Boom! Georgia's taxpayer-funded school voucher program turns out to be not so much "generous" as "huge." And all because reading is hard.
Georgia passed a law to create vouchers and a whole government agency to watch over them. Rural Republicans fought back hard, but in the end it was signed into law last March.
It turns out that a whole lot of people either didn't read the words in the law, or they just misrepresented them to other folks. The widespread belief was that, as many news reports put it, the education savings account style vouchers were for "students at low-performing schools who want to transfer to private schools."
Any student who attended a school in the lowest 25% of schools were going to get an ESA taxpayer-funded stack of money that they could spend on whatever edu-thing they wished.
Only it turns out that when the Georgia Education Savings Authority went to set up the rules for the Georgia Promise voucher, they read the actual language of the bill, and what it says right there in line
344 in the eligibility requirements is:
The student resides in the attendance zone of a public school that is included on the list of public schools provided for in Code Section 20-2B-29
See the difference? Not just attending the low-achieving school, but in the attendance zone for that school. So if an elementary school is on the naughty list, every middle and high school student who lives in that attendance zone is also eligible for a taxpayer-funded voucher.
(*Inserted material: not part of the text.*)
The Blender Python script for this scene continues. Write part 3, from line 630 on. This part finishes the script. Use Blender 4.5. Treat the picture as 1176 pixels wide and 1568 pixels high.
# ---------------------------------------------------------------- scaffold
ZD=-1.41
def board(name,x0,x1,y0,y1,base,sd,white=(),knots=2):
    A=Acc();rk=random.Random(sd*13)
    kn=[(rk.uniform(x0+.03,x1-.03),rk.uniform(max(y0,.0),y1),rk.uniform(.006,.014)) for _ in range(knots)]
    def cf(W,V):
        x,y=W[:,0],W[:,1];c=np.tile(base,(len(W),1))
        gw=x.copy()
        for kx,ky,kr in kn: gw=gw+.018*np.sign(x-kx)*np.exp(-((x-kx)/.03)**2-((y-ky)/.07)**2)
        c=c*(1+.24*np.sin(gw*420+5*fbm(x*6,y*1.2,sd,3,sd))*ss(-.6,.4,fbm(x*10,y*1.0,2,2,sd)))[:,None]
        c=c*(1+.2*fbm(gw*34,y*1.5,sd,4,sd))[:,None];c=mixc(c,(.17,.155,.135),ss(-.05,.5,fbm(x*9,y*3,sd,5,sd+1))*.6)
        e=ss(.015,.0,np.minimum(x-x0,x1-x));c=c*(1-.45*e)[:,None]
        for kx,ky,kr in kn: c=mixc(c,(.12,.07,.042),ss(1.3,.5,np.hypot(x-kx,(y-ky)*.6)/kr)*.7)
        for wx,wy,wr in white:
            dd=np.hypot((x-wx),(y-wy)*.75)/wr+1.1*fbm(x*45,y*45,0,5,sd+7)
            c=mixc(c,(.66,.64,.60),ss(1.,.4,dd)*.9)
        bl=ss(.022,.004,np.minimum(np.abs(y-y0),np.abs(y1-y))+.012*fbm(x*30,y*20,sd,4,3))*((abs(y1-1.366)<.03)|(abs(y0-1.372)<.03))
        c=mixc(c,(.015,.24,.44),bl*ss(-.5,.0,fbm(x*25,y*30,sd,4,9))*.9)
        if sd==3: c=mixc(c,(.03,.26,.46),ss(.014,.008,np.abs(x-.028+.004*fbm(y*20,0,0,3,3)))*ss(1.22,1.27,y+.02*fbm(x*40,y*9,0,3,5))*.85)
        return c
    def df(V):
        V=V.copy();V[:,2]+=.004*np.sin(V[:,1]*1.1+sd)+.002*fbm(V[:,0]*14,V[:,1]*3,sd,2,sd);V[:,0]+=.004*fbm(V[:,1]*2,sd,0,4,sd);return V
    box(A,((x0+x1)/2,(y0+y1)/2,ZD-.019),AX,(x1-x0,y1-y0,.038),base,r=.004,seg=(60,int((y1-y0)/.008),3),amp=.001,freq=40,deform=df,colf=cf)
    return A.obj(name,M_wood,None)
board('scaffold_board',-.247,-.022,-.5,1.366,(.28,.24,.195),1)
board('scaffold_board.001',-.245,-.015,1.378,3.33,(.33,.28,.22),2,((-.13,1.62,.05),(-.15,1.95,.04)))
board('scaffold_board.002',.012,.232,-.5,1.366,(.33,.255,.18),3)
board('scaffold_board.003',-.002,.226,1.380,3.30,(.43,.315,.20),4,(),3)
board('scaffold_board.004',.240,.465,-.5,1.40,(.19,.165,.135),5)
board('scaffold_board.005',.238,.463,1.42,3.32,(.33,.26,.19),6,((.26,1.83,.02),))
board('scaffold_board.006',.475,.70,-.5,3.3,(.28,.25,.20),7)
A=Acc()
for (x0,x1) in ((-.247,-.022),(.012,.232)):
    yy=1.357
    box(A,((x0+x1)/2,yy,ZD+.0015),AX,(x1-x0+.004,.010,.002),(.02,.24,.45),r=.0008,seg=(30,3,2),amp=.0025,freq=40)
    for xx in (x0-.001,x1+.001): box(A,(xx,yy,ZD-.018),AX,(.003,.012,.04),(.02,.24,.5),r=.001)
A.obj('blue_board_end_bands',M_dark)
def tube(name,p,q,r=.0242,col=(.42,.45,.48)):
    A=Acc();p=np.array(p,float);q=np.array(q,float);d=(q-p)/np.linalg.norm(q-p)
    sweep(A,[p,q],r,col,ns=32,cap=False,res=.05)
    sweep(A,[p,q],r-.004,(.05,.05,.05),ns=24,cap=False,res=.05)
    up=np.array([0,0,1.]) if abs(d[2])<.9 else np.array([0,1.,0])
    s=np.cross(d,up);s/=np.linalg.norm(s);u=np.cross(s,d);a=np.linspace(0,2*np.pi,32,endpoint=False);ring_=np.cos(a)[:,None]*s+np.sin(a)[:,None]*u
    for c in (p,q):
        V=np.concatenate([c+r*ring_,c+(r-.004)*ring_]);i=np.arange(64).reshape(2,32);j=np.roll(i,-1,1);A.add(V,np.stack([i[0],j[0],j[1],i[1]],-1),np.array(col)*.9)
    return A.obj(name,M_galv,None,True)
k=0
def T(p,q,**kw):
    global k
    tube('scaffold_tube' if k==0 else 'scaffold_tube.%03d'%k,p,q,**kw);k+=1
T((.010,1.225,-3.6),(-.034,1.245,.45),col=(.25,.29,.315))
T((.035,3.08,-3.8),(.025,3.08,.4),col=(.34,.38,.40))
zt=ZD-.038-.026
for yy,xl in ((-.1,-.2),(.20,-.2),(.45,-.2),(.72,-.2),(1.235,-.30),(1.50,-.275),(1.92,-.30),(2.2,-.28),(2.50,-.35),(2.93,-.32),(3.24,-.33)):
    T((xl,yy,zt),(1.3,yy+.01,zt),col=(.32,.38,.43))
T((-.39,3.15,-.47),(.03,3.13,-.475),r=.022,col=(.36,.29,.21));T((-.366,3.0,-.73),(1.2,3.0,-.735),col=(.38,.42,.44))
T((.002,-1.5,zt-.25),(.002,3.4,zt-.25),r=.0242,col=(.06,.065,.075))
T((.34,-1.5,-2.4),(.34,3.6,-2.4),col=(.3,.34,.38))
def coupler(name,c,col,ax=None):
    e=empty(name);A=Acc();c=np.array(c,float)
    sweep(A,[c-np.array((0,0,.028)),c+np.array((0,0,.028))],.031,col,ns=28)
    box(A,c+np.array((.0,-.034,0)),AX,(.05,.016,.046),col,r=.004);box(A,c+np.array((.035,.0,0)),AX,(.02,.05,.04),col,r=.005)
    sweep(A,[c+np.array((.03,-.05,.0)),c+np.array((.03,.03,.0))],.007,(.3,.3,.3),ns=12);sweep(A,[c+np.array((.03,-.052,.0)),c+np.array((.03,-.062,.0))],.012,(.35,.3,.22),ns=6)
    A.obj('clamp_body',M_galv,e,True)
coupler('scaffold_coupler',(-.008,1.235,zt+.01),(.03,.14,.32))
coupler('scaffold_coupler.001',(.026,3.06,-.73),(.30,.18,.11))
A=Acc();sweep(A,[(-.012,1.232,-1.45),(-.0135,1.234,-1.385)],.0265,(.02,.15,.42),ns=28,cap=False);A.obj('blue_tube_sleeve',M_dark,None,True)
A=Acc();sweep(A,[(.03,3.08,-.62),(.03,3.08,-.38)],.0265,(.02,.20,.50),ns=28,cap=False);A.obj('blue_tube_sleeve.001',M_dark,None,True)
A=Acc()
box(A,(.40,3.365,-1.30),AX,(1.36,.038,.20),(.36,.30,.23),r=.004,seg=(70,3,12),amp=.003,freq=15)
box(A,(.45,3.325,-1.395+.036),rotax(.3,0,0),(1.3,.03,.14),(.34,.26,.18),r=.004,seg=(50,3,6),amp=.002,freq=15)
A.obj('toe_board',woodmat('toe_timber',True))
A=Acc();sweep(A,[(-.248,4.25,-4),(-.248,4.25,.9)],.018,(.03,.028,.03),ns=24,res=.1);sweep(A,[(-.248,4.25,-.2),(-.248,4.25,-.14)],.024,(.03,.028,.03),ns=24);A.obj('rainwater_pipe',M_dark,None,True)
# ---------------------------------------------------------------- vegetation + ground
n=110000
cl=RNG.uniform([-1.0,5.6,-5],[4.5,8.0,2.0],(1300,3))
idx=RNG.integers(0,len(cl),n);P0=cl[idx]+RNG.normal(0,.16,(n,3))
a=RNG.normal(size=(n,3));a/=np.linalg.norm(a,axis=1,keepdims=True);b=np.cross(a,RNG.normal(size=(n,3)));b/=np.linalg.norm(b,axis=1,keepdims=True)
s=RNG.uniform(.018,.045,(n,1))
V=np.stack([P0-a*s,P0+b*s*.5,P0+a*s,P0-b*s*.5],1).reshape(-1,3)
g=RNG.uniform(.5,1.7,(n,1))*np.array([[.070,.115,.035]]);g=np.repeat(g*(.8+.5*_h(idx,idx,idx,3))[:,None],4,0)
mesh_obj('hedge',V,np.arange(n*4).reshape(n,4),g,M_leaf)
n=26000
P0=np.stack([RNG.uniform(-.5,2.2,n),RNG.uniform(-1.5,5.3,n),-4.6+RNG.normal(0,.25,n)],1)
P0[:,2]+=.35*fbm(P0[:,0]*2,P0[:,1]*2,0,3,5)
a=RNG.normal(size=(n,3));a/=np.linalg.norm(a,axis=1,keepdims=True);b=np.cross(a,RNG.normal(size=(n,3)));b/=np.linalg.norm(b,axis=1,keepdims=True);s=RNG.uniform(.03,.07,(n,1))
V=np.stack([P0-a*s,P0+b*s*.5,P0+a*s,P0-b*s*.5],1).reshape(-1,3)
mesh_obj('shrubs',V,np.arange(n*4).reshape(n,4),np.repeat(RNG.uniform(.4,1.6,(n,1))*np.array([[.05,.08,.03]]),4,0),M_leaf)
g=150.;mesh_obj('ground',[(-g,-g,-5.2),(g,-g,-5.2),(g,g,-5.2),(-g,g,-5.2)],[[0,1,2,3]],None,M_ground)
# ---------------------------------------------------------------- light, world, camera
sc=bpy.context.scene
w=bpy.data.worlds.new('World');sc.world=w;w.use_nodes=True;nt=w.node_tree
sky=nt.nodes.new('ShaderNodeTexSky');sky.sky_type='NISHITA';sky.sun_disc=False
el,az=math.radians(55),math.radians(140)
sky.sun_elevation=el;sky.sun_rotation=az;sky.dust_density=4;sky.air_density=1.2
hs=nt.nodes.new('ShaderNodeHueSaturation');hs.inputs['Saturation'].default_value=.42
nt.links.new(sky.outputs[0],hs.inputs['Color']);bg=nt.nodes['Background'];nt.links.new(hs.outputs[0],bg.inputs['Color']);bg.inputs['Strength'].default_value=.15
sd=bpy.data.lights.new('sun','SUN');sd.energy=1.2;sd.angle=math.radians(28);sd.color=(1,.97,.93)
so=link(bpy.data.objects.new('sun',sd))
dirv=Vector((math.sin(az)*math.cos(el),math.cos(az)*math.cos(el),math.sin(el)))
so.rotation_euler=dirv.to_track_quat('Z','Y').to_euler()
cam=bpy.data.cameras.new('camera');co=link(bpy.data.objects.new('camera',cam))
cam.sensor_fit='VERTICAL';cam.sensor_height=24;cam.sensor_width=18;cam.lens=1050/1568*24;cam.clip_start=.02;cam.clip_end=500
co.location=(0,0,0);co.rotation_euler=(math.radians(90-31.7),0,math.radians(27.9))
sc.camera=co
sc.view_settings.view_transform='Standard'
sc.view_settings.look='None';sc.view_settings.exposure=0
The Associated Press is reporting this as if the GESA changed something. "Georgia makes many more students than expected eligible for school vouchers" says the headline. Like GESA pulled a fast one, or something was "changed." But the only fast one pulled here is by the people who knew exactly what the law said and let stand (or promoted) the idea that only those at low-scoring schools were eligible.
But here's House GOP Speaker Pro Temp Jan Jones saying that the "authority's interpretation" needs to be reined in. This, she says, is not what she advocated for. "That wasn't my understanding," she told the AP.
The House Education Committee chair, Republican Representative Chris Erwin has also announced that this needs to be fixed. “The scholarships are specifically designed for children in an individual school that meets the eligibility requirements, and are not intended to be provided to every student in a district where the qualifying school is located,” Erwin wrote in a text to the AP.
Look, I agree with the goal of reducing voucher damage to the school system of the state, and I'm even inclined to believe their current statements of protest, but come on, lawmakers-- the language is right there in the bill in plain English. Did nobody read it? Did everyone just accept the word of whatever lobbyist pushed the bill?
The law is set up to fund about 22,000 vouchers. The AP figures that about 400,000 students are eligible.
I retired after 39 years in the classroom as an English teacher, so it always saddens when people just don't bother to read (it has been a long year), and heaven knows that legislative bills are especially hard to wade through, but that's part of a legislator's job (or at least that of their staff). Georgia is now facing the result of some combination of ineptitude and turpitude. We'll see if they get anything changed in the next session.
Same type of thing happened in NH. ESAs, Education Savings Accounts, were only going to be used by a few hundred low-income people with a cost to the state of a couple hundred thousand dollars. It’s now up in the hundreds of millions of dollars, and being used by some of the richest in the state. Republican bait-and-switch.